Par ailleurs, dans les relations internationales, la Tunisie a récusé toute alliance idéologique du capitalisme ou du socialisme jusqu’au Mouvement des Non alignés qui lui apparaissait comme une fugue idéologique. Et dans les règlements de conflits, elle s’est farouchement attachée à la légalité internationale. Elle s’est donc tenue à l’écart des obédiences confessionnelles et idéologiques.
L’ennui est que le coup d’arrêt imposé à la construction démocratique a assombri le tableau et tous ces acquis ont été brouillés, effaçant notre trace de singularité réelle.

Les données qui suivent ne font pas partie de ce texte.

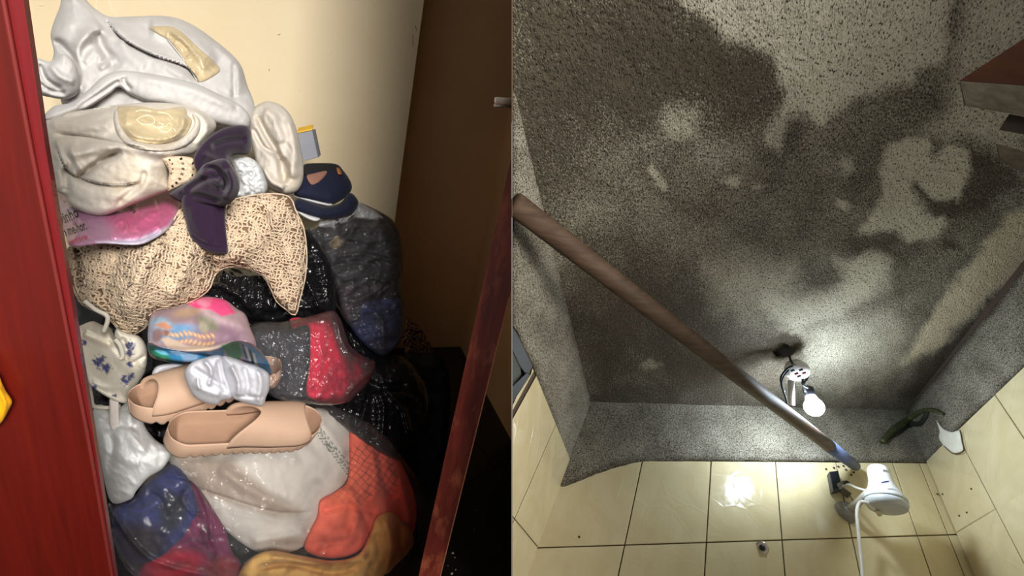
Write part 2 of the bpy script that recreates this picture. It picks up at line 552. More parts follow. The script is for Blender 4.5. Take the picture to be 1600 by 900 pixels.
CRUMBS = ['largest white crumb on the dark floor right of the door edge', 'small white crumb just below the largest crumb on the floor', 'white crumb lowest of the scatter on the dark floor',
          'tiny white crumb right of all the larger crumbs on the floor', 'tiny white crumb highest of the scatter on the dark floor', 'small white crumb just above the lowest crumb on the floor', 'tiny white crumb closest to the door edge on the floor']
for k, (px, py) in enumerate([(708, 864), (711, 871), (706, 896), (741, 828), (744, 797), (712, 890), (700, 884)]):
    c = floor_hit(px, py); s = [.006, .003, .005, .002, .002, .003, .002][k]
    V = []
    for a in range(6): V.append(c + [s * math.cos(a) * random.uniform(.6, 1), s * math.sin(a) * random.uniform(.6, 1), 0])
    V.append(c + [0, 0, s * .6])
    o = mesh('crumb', V, [(a, (a + 1) % 6, 6) for a in range(6)] + [tuple(range(6))[::-1]], M_dust, None, False)
    tag(o, CRUMBS[k], 'crumb', 'white crumbs on the dark floor')

# left wardrobe panel and its inner edge
M_red = wood('red_varnished_wood', srgb(78, 13, 6), srgb(96, 19, 9), (70, 70, 3.5), .38, .15)
M_red_edge = wood('red_edge_wood', srgb(92, 16, 18), srgb(116, 28, 30), (60, 60, 5), .35, .2)
def vline(px0, py0, y):
    """world x of the vertical line through a pixel at distance y"""
    return float(PY(px0, py0, y)[0])
YP = .62
wp = empty('wardrobe', PY(60, 900, YP), 'reddish-brown varnished wardrobe side with a grooved edge at far left', 'wardrobe')
fb3 = [PY(a, b, YP) for a, b in [(-420, -420), (-72, -420), (5, 0), (47, 225), (92, 450), (136, 675), (175, 900), (206, 1060), (330, 1700), (-420, 1700)]]
prism('side_panel', fb3[::-1], (0, .003, 0), M_red, wp)
lip = [PY(a, b, YP + .003) for a, b in [(-71, -420), (-20, -420), (37, 0), (70, 225), (108, 450), (145, 675), (180, 900), (206, 1060)]]
lipi = [PY(a, b, YP + .003) for a, b in [(206, 1060), (176, 900), (137, 675), (93, 450), (48, 225), (6, 0), (-71, -420)]]
prism('lipping', (lip + lipi[1:-1])[::-1], (0, .010, 0), M_red_edge, wp)
tube('bead', [PY(a, b, YP - .001) for a, b in [(-72, -420), (5, 0), (47, 225), (92, 450), (136, 675), (175, 900), (206, 1060)]], .0021, plain('groove_highlight', srgb(112, 38, 34), .35), wp, 8, straight=True)
# yellow cloth hooked on the front of the panel
M_yel = cloth('yellow_cotton', srgb(240, 170, 10), bump=.15)
o = puff('yellow_cloth', [(-30, 570), (-5, 582), (4, 600), (10, 612), (17, 622), (19, 630), (13, 642), (8, 652), (-2, 664), (-30, 680)],
         [(0, 620, YP - .012)], M_yel, .008, 14, .006, [([(-5, 600), (8, 630), (4, 655)], 4, .003), ([(-15, 600), (-8, 640)], 4, .003)], step=2)
tag(o, 'bright yellow cotton cloth hanging over the front of the red panel', 'cloth')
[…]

Quand M. Néjib Chebbi évoque les singularités des pays d’Europe et d’Amérique, il omet les singularités gênantes. En Grande-Bretagne le monarque est chef de l’église anglicane, home made. Et les communautés étrangères et de confessions différentes sont ghettoïsées. L’Amérique, tout en inscrivant dans sa Constitution la non discrimination sur la base de la religion ou de l’ethnie, n’arrête pas de discriminer jusqu’à aujourd’hui. Condie Rice, ministre des Affaires étrangères de Georges Bush, reconnaissait que tout en étant chef de la diplomatie, pourrait se voir refuser l’entrée dans un restaurant à Washington! L’élection de Barak Obama ne semble pas avoir bouleversé la donne.
L’Amérique reste WASP, c’est-à-dire “White Anglo-Saxonne et Protestante“. Et puis, si le pouvoir ne reconnaît pas de religion d’Etat, l’espace public est entièrement trusté par la religion. Les fêtes religieuses sont fériées. Par ailleurs, l’opinion reste très pieuse et la poussée des évangélistes est inquiétante parce qu’ils interfèrent dans les décisions politiques car ils se tiennent derrière les néo conservateurs. Nous l’avons bien vérifié dans la guerre d’invasion de l’Irak en mars 2003. Et puis les responsables politiques n’ont pas relevé l’irruption simultanée des évangélistes, la poussée de l’islamophobie en France et en Europe du Sud ainsi que la montée en première ligne des formations religieuses dans les pays arabes. Tout ceci ne nous met-il pas dans le scénario décrit par Samuel Huntington dans le «Choc des civilisations»? Simultanéité fortuite ou téléguidée?